Antonio de Araújo de Azevedo (1752/1817), Conde da Barca. (Gravura de Pradier, da Missão Artística de 1816).

O teor do decreto instituidor da Impressão Régia não deixa dúvida a respeito, porquanto ali se diz “constar” acharem-se “nesta capital” os prelos “destinados a Secretaria de Estado dos Negócios Estrangeiros e da Guerra, pelo que se mandava servisse interinamente de Impressão Régia “a casa onde eles se estabeleceram”. O expediente de António de Araújo reverteu em ótimo achado para D. Rodrigo.
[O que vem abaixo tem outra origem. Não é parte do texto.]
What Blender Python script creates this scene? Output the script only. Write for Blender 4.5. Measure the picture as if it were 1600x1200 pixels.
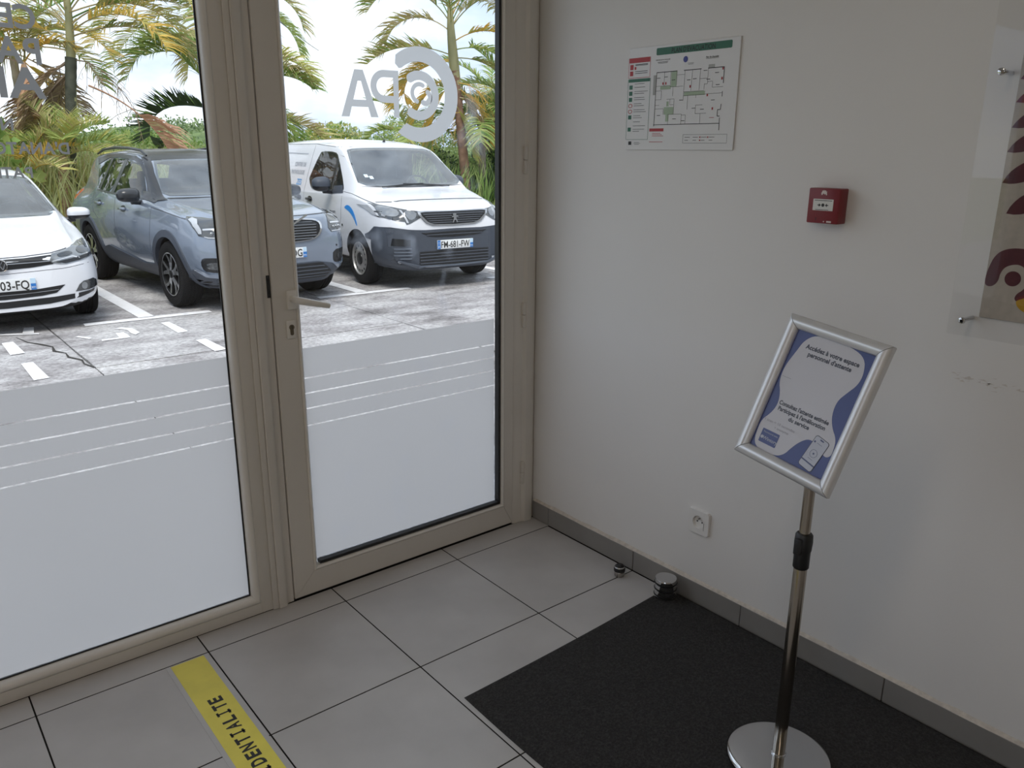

A administração da Impressão Régia coube, pela decisão de 24 de junho de 1808, a uma Junta composta de José Bernardes de Castro, oficial da Secretaria de Estrangeiros e da Guerra, Mariano da Fonseca, o antigo consócio de Silva Alvarenga na jacobina Sociedade Literária, e Silva Lisboa.

Competia-lhe, conforme o regimento baixado na mesma data, afora a gerência da oficina, “examinar os papéis e livros que se mandassem publicar e fiscalizar que nada se imprimisse contra a religião, o governo e os bons costumes”.[1] Era a censura prévia, a que logo se daria feição adequada. (in, Rizzini, Carlos. O Livro, o Jornal e a Tipografia no Brasil: com um breve estudo geral sobre a informação. São Paulo: Impressa Oficial do Estado, Edição fac-similar, 1988, p. 315-317) (grifo nosso).

Da Biblioteca Nacional temos:

“Foram navios britânicos, da Armada de Lord Nelson, que escoltaram até o Rio de Janeiro as maquinas da primeira tipografia oficial do Brasil. A tipografia era nova. Embarcada para Portugal, chegam a Lisboa na véspera da partida da Corte para o Brasil. Às pressas voltaram a um navio, o Medusa, que desembarcou no Rio de Janeiro em 7 de março de 1808. Entre a chegada do navio e a primeiro obra impressa passaram-se pouco mais de dois meses. Se o padre Perereca exultou (“O Brazil até o feliz 13 de Maio deo anno de 1808 não conhecia o que era Typographia: foi necessário que a brilhante Face do Príncipe Regente Nosso Senhor, bem como o refulgente Sol, viesse vivificar este Paiz”, Hipólito José da Costa não esconde o estarrecimento (“O mundo talvez se admirará que eu vá enunciar, como uma grande novidade, que se pretende estabelecer uma imprensa no Brazil; mas tal é o facto).

(in, Herkenhoff, Paulo. Biblioteca Nacional – A História de uma Coleção. Rio de Janeiro: Editora Salamandra, 1997, p. 81).

Obs.: O primeiro trabalho da Imprensa Régia foi a "Relação dos Despachos Publicados na Corte pelo Expediente da Secretaria de Estado dos Negócios Estrangeiros e da Guerra..." de 13 de maio de 1808, um folheto de 27 páginas.


[1] Em 1818 a fábrica de cartas foi entregue em arrendamento a Jaime M. Vasconcelos & Cia., por nove anos e mediante a anuidade de oito contos. Em 1823 rescindiu-se o contrato e meses depois punha-se termo ao monopólio dos baralhos.